Friday, January 23, 2015

God's Grace is Offered to all.

Last week, Oliver reminded that it is God who comes to us – who offers his grace and power for transformation to all.

The readings today in some senses restate this, but I would like to explore just one aspect of it with you this morning – and I am going to use the story of Jonah to unpack this.

Those of us who had the benefit of Sunday School when we were children will surely know the story of Jonah.  If we didn’t we probably have difficulty finding which few pages of the Bible it is told on.


So let me do a little story-telling to set the scene.

The Lord appeared to Jonah and gave him a mission – “Go to Nineveh and tell the people there to turn their lives around towards God.”

It is obvious to anyone that Jonah was not pleased with this.  Either he thought the Ninevites were a lost cause (a bit like the Samaritans of later times) or he knew exactly how much trouble this mission would get him in.

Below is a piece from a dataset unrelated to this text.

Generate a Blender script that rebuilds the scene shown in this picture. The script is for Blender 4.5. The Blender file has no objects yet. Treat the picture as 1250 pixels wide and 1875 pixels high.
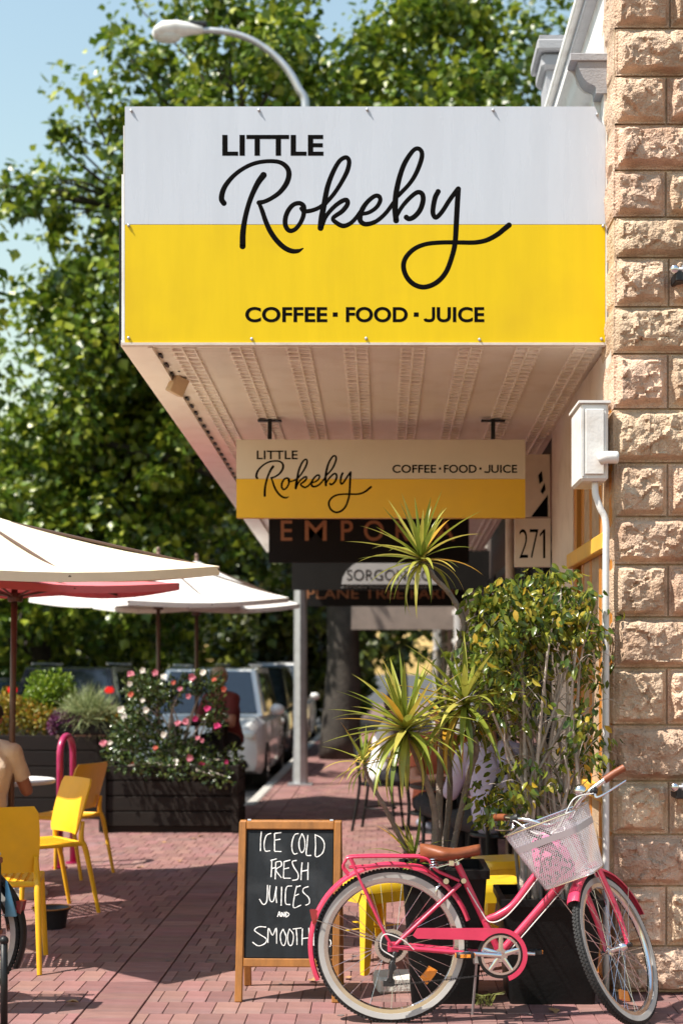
import bpy, bmesh, math, random
import numpy as np
from mathutils import Vector, Matrix, noise
R = math.radians
rnd = random.Random(7)
nr = np.random.default_rng(11)
scene = bpy.context.scene
COL = scene.collection

# ------------------------------------------------------------------ camera, sky, sun, exposure
F, CX, HY, CH = 2600.0, 700.0, 1230.0, 1.57      # focal length in photo pixels, vanishing point, eye height
cam_d = bpy.data.cameras.new('camera'); cam = bpy.data.objects.new('camera', cam_d); COL.objects.link(cam)
cam.location = (0, 0, CH); cam.rotation_euler = (R(90), 0, 0)
cam_d.sensor_fit = 'VERTICAL'; cam_d.sensor_height = 36; cam_d.sensor_width = 24
cam_d.lens = F/1875*36; cam_d.shift_x = -(CX-625)/1875; cam_d.shift_y = (HY-937.5)/1875
cam_d.clip_start = .1; cam_d.clip_end = 2000
cam_d.dof.use_dof = True; cam_d.dof.focus_distance = 6.75; cam_d.dof.aperture_fstop = 2.2
scene.camera = cam
SUN_EL, SUN_FRONT = R(57), R(24)
to_sun = Vector((-math.cos(SUN_EL)*math.cos(SUN_FRONT), -math.cos(SUN_EL)*math.sin(SUN_FRONT), math.sin(SUN_EL)))
world = bpy.data.worlds.new('World'); scene.world = world; world.use_nodes = True
wn = world.node_tree.nodes; wl = world.node_tree.links
sky = wn.new('ShaderNodeTexSky'); sky.sky_type = 'NISHITA'; sky.sun_disc = False
sky.sun_elevation = SUN_EL; sky.sun_rotation = math.atan2(to_sun.x, to_sun.y) % (2*math.pi)
sky.air_density = 2.3; sky.dust_density = .4; sky.ozone_density = 1.4
bg = wn['Background']; bg.inputs['Strength'].default_value = .10
wl.new(sky.outputs[0], bg.inputs[0])
sun_d = bpy.data.lights.new('sun', 'SUN'); sun_d.energy = 5.0; sun_d.angle = R(.53); sun_d.color = (1, .93, .83)
sun = bpy.data.objects.new('sun', sun_d); COL.objects.link(sun)
sun.rotation_euler = (-to_sun).to_track_quat('-Z', 'Y').to_euler(); sun.location = to_sun*40
scene.view_settings.view_transform = 'Standard'; scene.view_settings.look = 'None'
scene.view_settings.exposure = 0.8; scene.view_settings.gamma = 1
scene.render.engine = 'CYCLES'; scene.cycles.max_bounces = 7; scene.cycles.transparent_max_bounces = 24
scene.cycles.diffuse_bounces = 4; scene.cycles.caustics_reflective = False; scene.cycles.caustics_refractive = False

# ------------------------------------------------------------------ helpers
def W(x, y, Y): return Vector(((x-CX)*Y/F, Y, CH+(HY-y)*Y/F))          # a photo direction at a known distance
def GY(y): return CH*F/(y-HY)
def G(x, y): Y = GY(y); return Vector(((x-CX)*Y/F, Y, 0))
def wm(o):
    m = o.matrix_basis.copy()
    return wm(o.parent) @ m if o.parent else m
def tag(o, label=None, cat=None, group=None, kind=None):
    if label: o['label'] = label
    if cat: o['category'] = cat
    if group: o['group'] = group
    if kind: o['kind'] = kind
    return o
def thing(name, label, cat, loc=(0,0,0), rz=0, group=None):
    o = bpy.data.objects.new(name, None); COL.objects.link(o); o.empty_display_size = .1
    o.location = loc; o.rotation_euler = (0,0,rz)
    return tag(o, label, cat, group)
def link(name, me, m, parent=None, mat4=None):
    o = bpy.data.objects.new(name, me); COL.objects.link(o)
    if m is not None and not me.materials: me.materials.append(m)
    if parent: o.parent = parent
    if mat4 is not None: o.matrix_basis = mat4
    return o
def copy_tree(o, parent=None):
    c = o.copy(); COL.objects.link(c)
    if parent: c.parent = parent
    for ch in list(o.children): copy_tree(ch, c)
    return c
def crom(pts, n=6):
    pts = [Vector(p) for p in pts]
    if len(pts) < 3: return pts
    out = []
    P = [2*pts[0]-pts[1]] + pts + [2*pts[-1]-pts[-2]]
    for i in range(1, len(P)-2):
        a, b, c, d = P[i-1], P[i], P[i+1], P[i+2]
        for k in range(n):
            t = k/n
            out.append(.5*((2*b)+(c-a)*t+(2*a-5*b+4*c-d)*t*t+(3*b-a-3*c+d)*t**3))
    out.append(pts[-1]); return out
class MB:
    def __init__(s): s.v = []; s.f = []
    def add(s, vs, fs):
        b = len(s.v); s.v += [Vector(v) for v in vs]; s.f += [tuple(b+i for i in f) for f in fs]; return s
    def box(s, c, d, rot=None, bev=0):
        c = Vector(c); hx, hy, hz = d[0]/2, d[1]/2, d[2]/2
        if bev <= 0:
            vs = [Vector((x,y,z)) for x in (-hx,hx) for y in (-hy,hy) for z in (-hz,hz)]
            fs = [(0,1,3,2),(4,6,7,5),(0,4,5,1),(2,3,7,6),(0,2,6,4),(1,5,7,3)]
        else:
            b = min(bev, hx*.9, hy*.9, hz*.9); vs = []
            idx = {}
            for sx in (-1,1):
                for sy in (-1,1):
                    for sz in (-1,1):
                        for ax in range(3):
                            p = [sx*(hx-b), sy*(hy-b), sz*(hz-b)]; p[ax] = (sx*hx, sy*hy, sz*hz)[ax]
                            idx[(sx,sy,sz,ax)] = len(vs); vs.append(Vector(p))
            fs = []
            for ax in range(3):
                o = [a for a in range(3) if a != ax]
                for sg in (-1,1):
                    q = []
                    for (a,b2) in ((-1,-1),(1,-1),(1,1),(-1,1)):
                        k = [0,0,0]; k[ax] = sg; k[o[0]] = a; k[o[1]] = b2; q.append(idx[(*k,ax)])
                    fs.append(tuple(q))
            for ax in range(3):
                o = [a for a in range(3) if a != ax]
                for a in (-1,1):
                    for b2 in (-1,1):
                        k0=[0,0,0]; k1=[0,0,0]; k0[o[0]]=k1[o[0]]=a; k0[o[1]]=k1[o[1]]=b2; k0[ax]=-1; k1[ax]=1
                        fs.append((idx[(*k0,o[0])], idx[(*k1,o[0])], idx[(*k1,o[1])], idx[(*k0,o[1])]))
            for sx in (-1,1):
                for sy in (-1,1):
                    for sz in (-1,1): fs.append(tuple(idx[(sx,sy,sz,a)] for a in range(3)))
        m = rot.to_3x3() if rot is not None else None
        return s.add([c+(m@v if m else v) for v in vs], fs)
    def tube(s, pts, r, n=8, cap=True, flat=None):
        """swept tube; r is a number or a list; flat=(axis vector, factor) squashes the section along one axis"""
        pts = [Vector(p) for p in pts]; L = len(pts)
        rr = r if isinstance(r, (list,tuple)) else [r]*L
        if len(rr) != L: rr = [rr[min(len(rr)-1,int(i*(len(rr)-1)/(L-1)))]+(rr[min(len(rr)-1,int(i*(len(rr)-1)/(L-1))+1)]-rr[int(i*(len(rr)-1)/(L-1))])*((i*(len(rr)-1)/(L-1))%1) for i in range(L)]
        up = None; rings = []; base = len(s.v)
        for i, p in enumerate(pts):
            t = (pts[min(i+1,L-1)]-pts[max(i-1,0)])
            t = t.normalized() if t.length > 1e-9 else Vector((0,0,1))
            if up is None: up = Vector((0,0,1)) if abs(t.z) < .9 else Vector((1,0,0))
            if flat: a = flat[0]; b = t.cross(a).normalized(); ra, rb = rr[i]*flat[1], rr[i]
            else:
                b = t.cross(up)
                b = b.normalized() if b.length > 1e-6 else t.orthogonal().normalized()
                a = b.cross(t).normalized(); up = a; ra = rb = rr[i]
            for k in range(n):
                an = 2*math.pi*k/n; s.v.append(p+a*math.cos(an)*ra+b*math.sin(an)*rb)
        for i in range(L-1):
            for k in range(n):
                s.f.append((base+i*n+k, base+i*n+(k+1)%n, base+(i+1)*n+(k+1)%n, base+(i+1)*n+k))
        if cap:
            s.f.append(tuple(base+k for k in range(n))[::-1]); s.f.append(tuple(base+(L-1)*n+k for k in range(n)))
        return s
    def lathe(s, prof, c=(0,0,0), n=24, axis='z', rot=None):
        c = Vector(c); base = len(s.v); L = len(prof)
        for (r_, h) in prof:
            for k in range(n):
                a = 2*math.pi*k/n; p = (r_*math.cos(a), r_*math.sin(a), h)
                if axis == 'y': p = (p[0], p[2], p[1])
                if axis == 'x': p = (p[2], p[0], p[1])
                p = Vector(p)
                if rot is not None: p = rot @ p
                s.v.append(c+p)
        for i in range(L-1):
            for k in range(n):
                s.f.append((base+i*n+k, base+i*n+(k+1)%n, base+(i+1)*n+(k+1)%n, base+(i+1)*n+k))
        for i in ((0, L-1) if tuple(prof[0]) != tuple(prof[-1]) else ()):
            if prof[i][0] > 1e-6: s.f.append(tuple(base+i*n+k for k in range(n)))
        return s
    def ball(s, c, r, n=12, m=8):
        r = (r,r,r) if not isinstance(r,(tuple,list)) else r
        b = len(s.v); c = Vector(c)
        for i in range(m+1):
            t = math.pi*i/m
            for k in range(n):
                a = 2*math.pi*k/n; s.v.append(c+Vector((r[0]*math.sin(t)*math.cos(a), r[1]*math.sin(t)*math.sin(a), r[2]*math.cos(t))))
        for i in range(m):
            for k in range(n): s.f.append((b+i*n+k, b+(i+1)*n+k, b+(i+1)*n+(k+1)%n, b+i*n+(k+1)%n))
        return s
    def prism(s, poly, y0, y1, plane='xz'):
        n = len(poly)
        def mk(p, t): return (p[0],t,p[1]) if plane=='xz' else ((t,p[0],p[1]) if plane=='yz' else (p[0],p[1],t))
        return s.add([mk(p,y0) for p in poly]+[mk(p,y1) for p in poly],
                     [tuple(range(n)), tuple(range(2*n-1,n-1,-1))]+[(i,(i+1)%n,n+(i+1)%n,n+i) for i in range(n)])
    def quad(s, a,b,c,d): return s.add([a,b,c,d], [(0,1,2,3)])
    def loft(s, rings, cap=True):
        n = len(rings[0]); b = len(s.v)
        for r_ in rings: s.v += [Vector(p) for p in r_]
        for i in range(len(rings)-1):
            for k in range(n): s.f.append((b+i*n+k, b+i*n+(k+1)%n, b+(i+1)*n+(k+1)%n, b+(i+1)*n+k))
        if cap: s.f.append(tuple(b+k for k in range(n))); s.f.append(tuple(b+(len(rings)-1)*n+k for k in range(n)))
        return s
    def mesh(s, name='mesh', smooth=False, inv=None, fix=True):
        me = bpy.data.meshes.new(name)
        vs = [inv@v for v in s.v] if inv is not None else s.v
        me.from_pydata([tuple(v) for v in vs], [], s.f)
        if fix:
            bm = bmesh.new(); bm.from_mesh(me); bmesh.ops.recalc_face_normals(bm, faces=bm.faces); bm.to_mesh(me); bm.free()
        if smooth is True: me.polygons.foreach_set('use_smooth', [True]*len(me.polygons))
        elif smooth:
            me.polygons.foreach_set('use_smooth', [True]*len(me.polygons)); me.set_sharp_from_angle(angle=R(smooth))
        me.update(); return me
    def build(s, name, m, parent=None, smooth=False, local=False, fix=True):
        """world coordinates in; a top-level mesh gets its origin at its base centre"""
        if parent is None and not local:
            lo = [min(v[i] for v in s.v) for i in range(3)]; hi = [max(v[i] for v in s.v) for i in range(3)]
            c = Vector(((lo[0]+hi[0])/2, (lo[1]+hi[1])/2, lo[2]))
            o = link(name, s.mesh(name, smooth, Matrix.Translation(-c), fix), m); o.location = c; return o
        inv = None if local or parent is None else wm(parent).inverted()
        return link(name, s.mesh(name, smooth, inv, fix), m, parent)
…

So, what does he do?  Nineveh is a city in Mesopotamia and is probably in the eastern most areas of the known world.  Jonah, however, goes to the coastal city of Joppa and catches a boat to Spain, to the western most limits of the known world.

He was running away from it, not doing it.

While he is at sea, God deals with him in an extraordinary way.  He is swallowed up by a big sea-creature and spent three days and three nights thinking about things.  In Australian language we would say he was “having a good hard look at himself.”

The treatment worked.  Jonah decided he would do as God asked and the sea creature released him. 

So God restates the mission, as we read today, and Jonah sets out to tell the people they have 40 days to repent.

Much to Jonah’s surprise, the people do repent.  Even the King issues a national edict to repent.  And God relented from the threatened punishment.

This made Jonah mad – I really like his explanation to God about this.  “I told you this would happen,” he said.  “This was why I was running away to Spain.  I knew you are a loving and merciful God, always patent, always kind, and always ready to change your mind and not punish.”

This is really a rather amazing thing to say.

The last part of the story is a little bit of an object less from God for Jonah, saying that Jonah should care as much about the 120,000 lives that would have been lost in Nineveh if he had not done as God asked him to do.

So, what do you make of this story?

Is it a lesson to us all that we have to do what God tells us to do – or else!!!?  I don’t think so.

You remember when we embarked on this season of Epiphany I reminded you that this season was about celebrating that the grace and revelation of God in Jesus was for all humanity, not just the Jews? 

At times, we Christians can get the idea that this is the great new dimension that Christianity brought to eh Family of God.  Certainly, if you read Paul’s letter to the Ephesians, chapter 3 in particular, you get the idea that this offering of God’s grace to the Gentiles was the final revelation of what had been a great mystery.

Yet here, in this ancient story of Jonah, there is a very obvious hint to the Israelites, that God’s grace and mercy is for all people – not just the Jews. 

The Wise men saw and recognised God’s grace and mercy in the child Jesus, whom they had searched for.  The people of Nineveh, when they heard the call of Jonah to repent or be destroyed, recognised the gracious offer of God to save them if they repented – turned their lives around.  So this is an Old Testament Epiphany Story.

This story is a reminder to us that there is no-one who can be regarded as unworthy of God’s grace and mercy.  Being part of this church is not about how good you are or can be.  Being part of this church is simply about recognising how unworthy each one of us is – we do not deserve this.  It is enough to make the self-righteous Jonah’s of this world really mad.  And it is this unworthiness that is the great leveller in the church.  We are all in the same boat.  That is what we mean when we speak of the Church being INCLUSIVE. 


Everyone is welcome in this Kingdom, because it is by God’s grace that we are saved, through faith.